The only real criticism of the novel that I have is that the characters weren’t nearly as fleshed out as in Abbott’s other novels and it hurt the book in some ways. It was less scandalous, less dramatic, less “OMG” and I strangely enough could predict the twists long before they occurred. Perhaps I’ve read too much fiction, maybe I just know too much about the world as I see it for anything to truly be a surprise to me so I’m possibly biased. Katie in particular was very much a Jodi Picoult protagonist and again I say, I don’t mean that in a bad way. Thankfully there was no dramatic legal trail with background romance to distract form the main plot because I honestly don’t think I could have dealt with that. In particular, Dovon herself served as more of a symbol of a prodigy, of perfection, of something to be strived for and simultaneously feared rather than a character in herself. Even with regards to her relationship with Ryan, it didn’t feel as the sheer tragedy of the affair was about her, a teenage girl involved with a grown ass man but about how everybody else around her was affected by it. Although, perhaps that’s the point that Abbott was trying to make in including it.
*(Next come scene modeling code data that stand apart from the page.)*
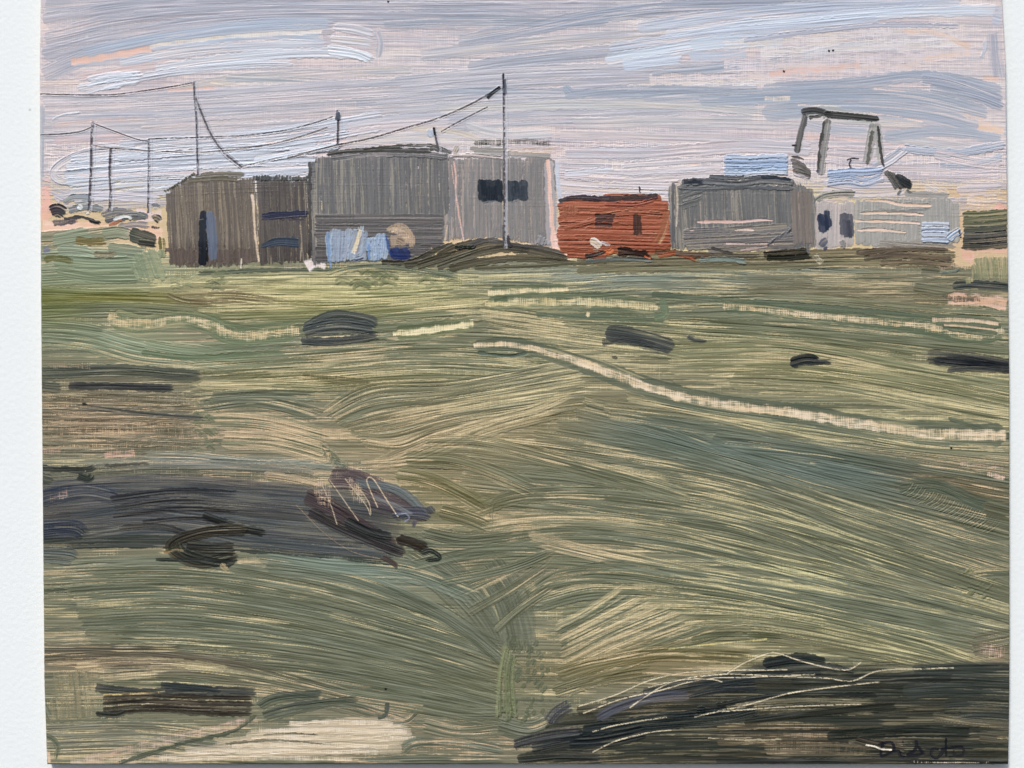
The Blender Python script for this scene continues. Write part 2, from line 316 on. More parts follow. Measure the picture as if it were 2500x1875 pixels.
# right-hand low sky and the light strokes by the red hut
for y in (372, 386, 400, 414, 428, 440):
    S_(V((1196,y-8),(1320,y),(1470,y+4)), 17, (196,192,200) if y < 400 else (206,204,214), load=.78, st=.3, c2=(220,198,196), m=.5, rel=1.3, jit=12)
S_(V((1212,376),(1260,372),(1330,366)), 14, (206,208,218), load=.8, st=.3, rel=1.5)
for y in (352, 368, 384): S_(V((1340,y+6),(1460,y-2),(1570,y-8)), 18, (204,194,196), load=.7, st=.32, c2=(192,194,204), m=.5)
S_(V((1202,340),(1206,400),(1212,440)), 12, (196,202,214), load=.9, st=.2, rel=.9)
S_(V((1760,330),(1900,344)), 50, (210,194,194), load=.6, st=.3, c2=G1, m=.6)
S_(V((1720,262),(1800,280),(1880,284)), 30, (178,182,194), load=.7, st=.3)
S_(V((1770,400),(1860,412),(1960,406)), 34, (206,194,200), load=.8, st=.28, c2=B2, m=.3)
R_([(98,455),(115,500),(100,540)], 40, (238,184,164), wv=.5, load=.7, ridge=0)
for x, y in ((106, 425), (104, 450)): S_([(98,y),(135,y+14)], 24, (222,186,176), load=.5, st=.2, wv=.4)
R_([(100,556),(190,556),(260,560),(400,572)], 44, (238,198,174), wv=.35, load=.8, ridge=0)
R_([(100,590),(150,580)], 40, (232,180,160), wv=.4, load=.75, ridge=0)
R_([(330,525),(398,524)], 44, (228,204,198), wv=.3, load=.7, ridge=0)

# ---------------------------------------------------------------- field: colour notes and how thinly the paint lies
TONE[:] = (107, 113, 96)
for a in [(250,560,210,66,0,(150,164,138)),(340,752,220,36,8,(134,148,120)),(250,606,180,26,0,(136,148,122)),(240,641,170,13,0,(112,114,58)),(120,660,60,40,0,(108,116,70)),(1800,1020,240,34,8,(100,116,112)),(1420,950,240,34,12,(100,114,106)),(1350,600,330,22,2,(126,138,130)),
          (1400,1430,280,40,-4,(112,106,76)),(940,1050,170,60,25,(114,110,78)),(2070,1060,130,40,14,(108,102,82)),(300,1430,240,24,0,(98,90,80)),(290,816,180,18,0,(84,90,80)),(740,1222,210,22,12,(122,138,126)),(1900,640,300,26,2,(122,118,94)),(640,650,280,40,0,(146,146,98)),(1780,800,420,60,8,(120,122,92)),(900,930,160,60,-20,(126,120,94)),(700,820,200,20,0,(120,116,82)),
          (220,900,190,70,0,(116,108,92)),(500,640,120,22,0,(120,108,84)),(1900,1600,400,50,0,(86,84,74)),(1150,930,220,60,-22,(124,118,92)),(2140,1440,60,60,0,(130,116,98)),(450,1000,260,12,0,(132,140,134)),(640,1010,160,10,4,(128,132,120))]:
    f = (blob(*a[:5])*.95)[..., None]; TONE[:] = TONE*(1-f)+np.array(a[5], np.float32)*f
for a in [(720,606,330,24,0,.36),(700,655,300,14,0,.2),(640,650,260,20,0,.16),(620,800,330,30,0,.15),(600,925,170,46,4,.28),(1000,905,260,50,-22,.22),(1150,690,140,40,10,.16),(1900,790,340,44,9,.18),(1900,880,380,30,8,.22),(1560,1075,400,20,17,.24),(1250,985,260,14,14,.16),(1290,1185,260,11,17,.34),
          (1750,1236,380,18,13,.30),(1900,1120,300,9,20,.2),(1360,1330,170,50,-32,.30),(1750,1350,340,30,9,.16),(250,1250,170,34,4,.10),(480,1310,90,22,10,.14),(760,1520,220,18,14,.16),(220,905,170,60,0,.18),(430,1450,200,9,2,.36),(1120,850,200,30,-12,.2),(1500,1020,260,8,16,.2),(1160,1120,150,14,0,.2),
          (1300,655,260,8,0,.2),(900,1440,330,80,16,-.12),(1480,965,330,28,12,-.22),(1800,1010,250,36,7,-.25),(1130,1480,70,90,0,-.25),(320,745,180,36,8,-.22),(240,580,200,50,0,-.12),(250,641,180,12,0,-.3),(1600,660,300,12,4,-.15),(700,1215,200,20,12,-.16),(1500,880,60,14,0,-.1),(650,1300,300,30,12,-.06),(1560,1180,240,16,8,-.16)]:
    SHOW += (blob(*a[:5])*a[5]*.9).astype(np.float32)
TONE += np.array([17, 14, 12], np.float32)
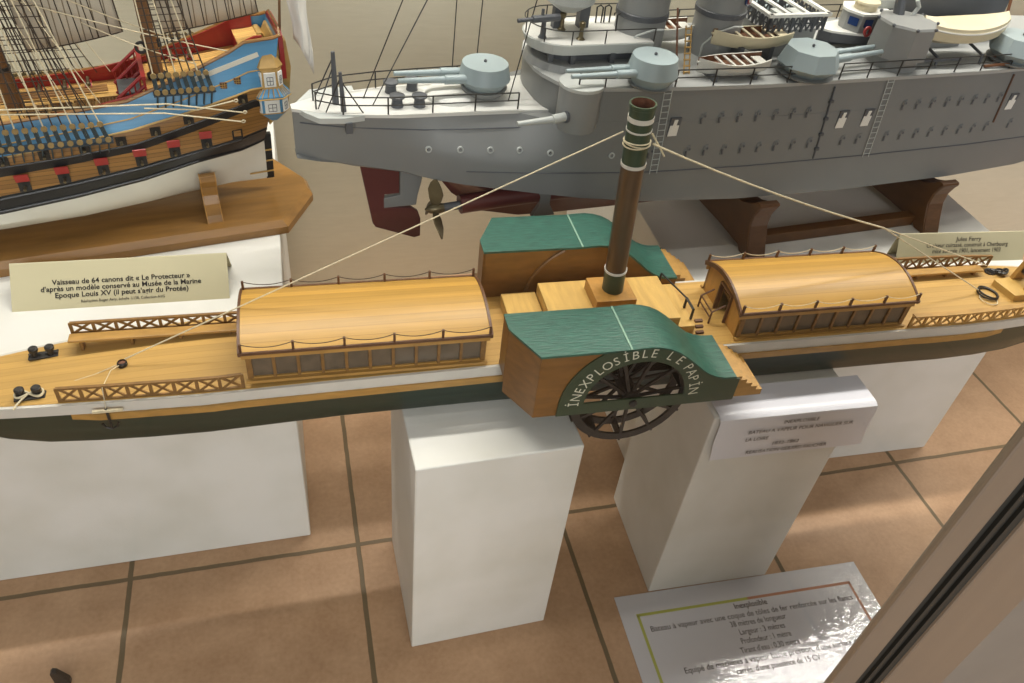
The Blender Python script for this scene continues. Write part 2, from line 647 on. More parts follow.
# the sliding glass front of the vitrine: pane and stiles
fr = empty('display_case_front', (0.3470, 0.191, 0), 0, 'sliding vitrine front with a clear glass pane and grey metal stiles at lower right', 'display case')
structure(MB().box((-1.176, 0.006, 1.1), (2.356, 0.004, 2.2)).build('glass_pane', 'glass', fr))
MB().box((0.0125, 0.0060, 1.1), (0.026, 0.006, 2.2)).build('stile', 'alu', fr, bevel=0.002)
MB().box((0.0405, 0.0065, 1.1), (0.030, 0.003, 2.2)).box((0.0345, 0.0050, 1.1), (0.004, 0.005, 2.2)).box((0.0455, 0.0050, 1.1), (0.004, 0.005, 2.2)).build('rubber_seal', 'seal', fr)
MB().box((0.0910, 0.0060, 1.1), (0.071, 0.006, 2.2)).build('stile', 'alu', fr, bevel=0.002)
MB().box((0.2880, 0.0060, 1.1), (0.323, 0.004, 2.2)).build('side_panel', 'aludark', fr)


def plinth(name, corner, sx, sy, h, yaw, label, mat_='panel'):
    """painted chipboard plinth; corner = front-left floor corner"""
    mb = MB()
    mb.box((sx / 2, sy / 2, h / 2), (sx, sy, h))
    o = mb.build(name, mat_, bevel=0.002)
    o.location = (corner[0], corner[1], 0)
    o.rotation_euler = (0, 0, radians(yaw))
    return tag(o, label, 'pedestal')


plinth('pedestal', (0.096, 0.5575), 0.200, 0.186, 0.40, 1.0, 'small white pedestal left of the paddle wheel, no paper on it')
plinth('pedestal', (0.4712, 0.5763), 0.203, 0.184, 0.40, -2.0, 'small white pedestal under the bow half with a paper notice over its front edge')
plinth('plinth', (-1.05, 0.774), 1.018, 0.60, 0.42, 0.0, 'wide white plinth at left under the sailing ship and its beige tent card')
plinth('plinth', (0.525, 0.786), 0.600, 0.56, 0.42, -1.6, 'white plinth at the back right under the grey cruiser and its stand')

# ---------------------------------------------------------------- papers and cards
# notice over the edge of the right pedestal
nt_ = empty('paper_notice', (0.478, 0.5745, 0.4005), -2.0, 'white paper notice folded over the front edge of the right small pedestal', 'notice')
mb = MB()
W = 0.222
prof = [(0.052, 0.0), (0.012, 0.0004), (0.004, 0.0002), (-0.0015, -0.003), (-0.0032, -0.010), (-0.0036, -0.04), (-0.0042, -0.075)]
t = 0.0006
ring = [[(-0.002 + 0.0 * k, y, z) for y, z in prof] for k in (0,)]
rings = []
for x in (0.0, W * 0.5, W):
    a = [Vector((x + (0.004 if z < -0.05 else 0), y, z)) for y, z in prof]
    b = [Vector((x + (0.004 if z < -0.05 else 0), y - (t if z < -0.002 else 0), z + (t if z > -0.005 else 0))) for y, z in prof][::-1]
    rings.append(a + b)
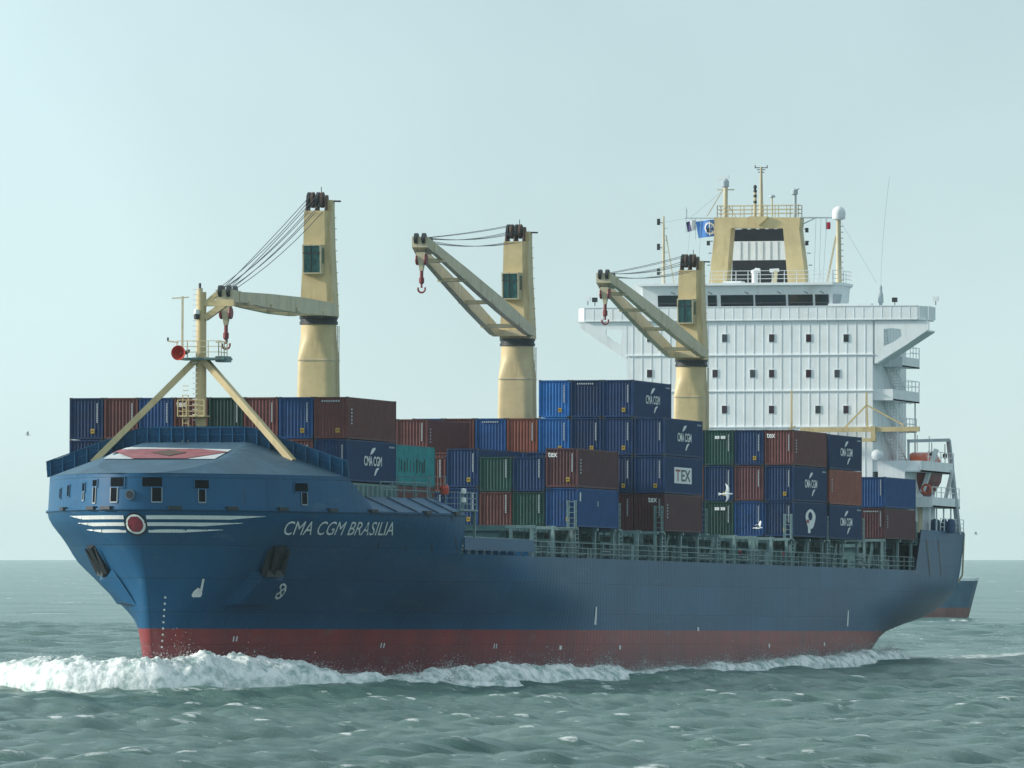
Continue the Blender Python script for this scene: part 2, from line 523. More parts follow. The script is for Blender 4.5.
def make_sea():
    rr = list(np.linspace(2, 300, 16))
    r = 300.0
    while r < 13500:
        rr.append(r)
        r += 0.6 if 335 < r < 640 else 1.2 if r < 1100 else max(1.3, r * 0.006)
    rr = np.array(rr)
    az = list(np.arange(-4.3, 4.3, 0.022)) + list(np.arange(4.3, 14, 0.2)) + list(np.arange(14, 180, 4.0)) + list(np.arange(180, 346, 4.0)) + list(np.arange(346, 355.7, 0.2))
    az = np.array(sorted(((a + 180) % 360) - 180 for a in az))
    base = math.atan2(FH.y, FH.x)
    A = base + np.radians(az)
    Rg, Ag = np.meshgrid(rr, A, indexing='ij')
    X = CAM.x + Rg * np.cos(Ag)
    Y = CAM.y + Rg * np.sin(Ag)
    dr = np.gradient(rr)[:, None] * np.ones_like(X)
    da = np.gradient(A)[None, :] * Rg
    step = np.maximum(dr * 0.8, np.abs(da))
    H, DX, DY, J = sea_fields(X, Y, step)
    S, Yp = -X, Y
    wake = np.exp(-np.clip(np.abs(Yp) - 13, 0, None) ** 2 / 60.0) * np.clip((S - 128) / 25, 0, 1) * np.exp(-np.clip(S - 160, 0, None) / 260.0)
    calm = 1 - 0.65 * wake
    Z = H * calm + swell_at(X, Y) - Rg ** 2 / RE2
    X2 = X - 0.9 * DX * calm
    Y2 = Y - 0.9 * DY * calm
    # whitecaps where the surface is steepest, broken up
    n1 = fbm2(X * 0.055, Y * 0.055, 3)
    n2 = fbm2(X * 0.9, Y * 0.9, 5)
    foam = np.clip((J + 0.20 * n1 + 0.07 * n2 - 0.68) / 0.16, 0, 1)
    print('FOAM', float(J.std()), float((foam[60:700] > 0.5).mean()))
    far = np.clip((Rg - 640) / 400, 0, 1)
    nf = fbm2(X * 0.12 * 0.5 + 40, Y * 0.12 * 2.0, 8) + 0.5 * fbm2(X * 0.4, Y * 0.4, 9)
    foam = np.maximum(foam, far * np.clip((nf - 0.62) / 0.2, 0, 1.0))
    # wake streaks aft, foam lace beside the hull
    st = fbm2(S * 0.05, Yp * 0.5, 12) + 0.6 * fbm2(S * 0.4, Yp * 0.9, 13)
    edge = np.exp(-((np.abs(Yp) - 11 - 0.10 * (S - 140)) / 5.0) ** 2) * np.clip((S - 135) / 10, 0, 1) * np.exp(-np.clip(S - 160, 0, None) / 220.0)
    foam = np.maximum(foam, np.clip(edge * (0.9 + 0.5 * st) - 0.25, 0, 0.9))
    foam = np.maximum(foam, np.clip(wake * (0.15 + 0.35 * st), 0, 0.5))
    hb = np.interp(S, [-45, -39, -30, -20, -10, 0, 10, 25, 95, 120, 135], [0, 1, 4, 7, 10, 12, 14, 15, 15, 13.5, 9])
    d = np.abs(Yp) - hb
    along = np.clip((S + 44) / 6, 0, 1) * np.clip((140 - S) / 12, 0, 1)
    foam = np.maximum(foam, along * np.clip(0.9 - np.abs(d - 1.5) / 4.5 + 0.45 * st, 0, 1))
    nr, na = X.shape
    co = np.stack([X2, Y2, Z], -1).reshape(-1, 3).astype(np.float32)
    idx = np.arange(nr * na).reshape(nr, na)
    nx = np.roll(idx, -1, axis=1)
    q = np.stack([idx[:-1], idx[1:], nx[1:], nx[:-1]], -1).reshape(-1, 4)
    me = bpy.data.meshes.new('sea')
    me.vertices.add(nr * na)
    me.vertices.foreach_set('co', co.ravel())
    nq = len(q)
    me.loops.add(nq * 4)
    me.loops.foreach_set('vertex_index', q.ravel().astype(np.int32))
    me.polygons.add(nq)
    me.polygons.foreach_set('loop_start', (np.arange(nq) * 4).astype(np.int32))
    me.polygons.foreach_set('use_smooth', np.ones(nq, bool))
    me.update(calc_edges=True)
    at_ = me.attributes.new('foam', 'FLOAT', 'POINT')
    at_.data.foreach_set('value', foam.ravel().astype(np.float32))
    o = bpy.data.objects.new('sea', me)
    COL.objects.link(o)
    o['kind'] = 'structure'
    m = bpy.data.materials.new('sea_water')
    m.use_nodes = True
    t = m.node_tree
    b = t.nodes['Principled BSDF']
    tc = t.nodes.new('ShaderNodeTexCoord')
    def N(scale, det, sx=1, sy=1):
        mp = t.nodes.new('ShaderNodeMapping')
        mp.inputs['Rotation'].default_value = (0, 0, -math.atan2(FH.y, FH.x))
        mp.inputs['Scale'].default_value = (sx, sy, 1)
        t.links.new(tc.outputs['Object'], mp.inputs[0])
        n = t.nodes.new('ShaderNodeTexNoise')
        n.inputs['Scale'].default_value = scale
        n.inputs['Detail'].default_value = det
        n.inputs['Roughness'].default_value = 0.6
        t.links.new(mp.outputs[0], n.inputs['Vector'])
        return n
    big = N(0.035, 7, 1, 0.5)
    rmp = t.nodes.new('ShaderNodeValToRGB')
    rmp.color_ramp.elements[0].position = 0.40
    rmp.color_ramp.elements[0].color = (0.060, 0.145, 0.130, 1)
    rmp.color_ramp.elements[1].position = 0.60
    rmp.color_ramp.elements[1].color = (0.130, 0.230, 0.205, 1)
    t.links.new(big.outputs[0], rmp.inputs[0])
    fa = t.nodes.new('ShaderNodeAttribute')
    fa.attribute_name = 'foam'
    fn = N(1.6, 8, 1.0, 0.6)
    ad = t.nodes.new('ShaderNodeMath')
    ad.operation = 'MULTIPLY_ADD'
    t.links.new(fn.outputs[0], ad.inputs[0])
    ad.inputs[1].default_value = 6.0
    ad.inputs[2].default_value = -3.8
    a2 = t.nodes.new('ShaderNodeMath')
    a2.operation = 'MULTIPLY_ADD'
    t.links.new(fa.outputs['Fac'], a2.inputs[0])
    a2.inputs[1].default_value = 1.6
    t.links.new(ad.outputs[0], a2.inputs[2])
    a2.use_clamp = True
    mx = t.nodes.new('ShaderNodeMix')
    mx.data_type = 'RGBA'
    t.links.new(a2.outputs[0], mx.inputs[0])
    t.links.new(rmp.outputs[0], mx.inputs[6])
    mx.inputs[7].default_value = (0.78, 0.82, 0.82, 1)
    t.links.new(mx.outputs[2], b.inputs['Base Color'])
    rgh = t.nodes.new('ShaderNodeMapRange')
    rgh.inputs['To Min'].default_value = 0.18
    rgh.inputs['To Max'].default_value = 0.9
    t.links.new(a2.outputs[0], rgh.inputs[0])
    t.links.new(rgh.outputs[0], b.inputs['Roughness'])
    b.inputs['IOR'].default_value = 1.33
    sm = N(2.2, 9, 1.5, 0.5)
    sm.inputs['Roughness'].default_value = 0.74
    bp = t.nodes.new('ShaderNodeBump')
    bp.inputs['Strength'].default_value = 1.0
    bp.inputs['Distance'].default_value = 0.34
    t.links.new(sm.outputs[0], bp.inputs['Height'])
    t.links.new(bp.outputs[0], b.inputs['Normal'])
    me.materials.append(m)
make_sea()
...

I call this piece “Hazy Rotten Musty Evenings” because both these books encompass that part of adolescence we don’t really like to talk about. As I said, I think The Girls is a bit of overkill and overemphasis on the scandal element of it, but that doesn’t change the fact that it covers embarrassing, disgusting aspects of youth that nobody likes to consider even when looking back at their own lives. Everything is sort of vague and I think that is ironic given that You Will Know Me is about competitive gymnastics, which is such a precise sport. It reminded me of Abbott’s The End of Everything rather than The Fever or Dare Me, and I think it was all the stronger for it although as I pointed out, it does have its drawbacks. It has more of a crossover appeal, to adults as well as teenage girls and it didn’t hurt to read in the way I think it was supposed to. But again, I’m not a typical reader which I suppose is why you’re reading this blog in the first place.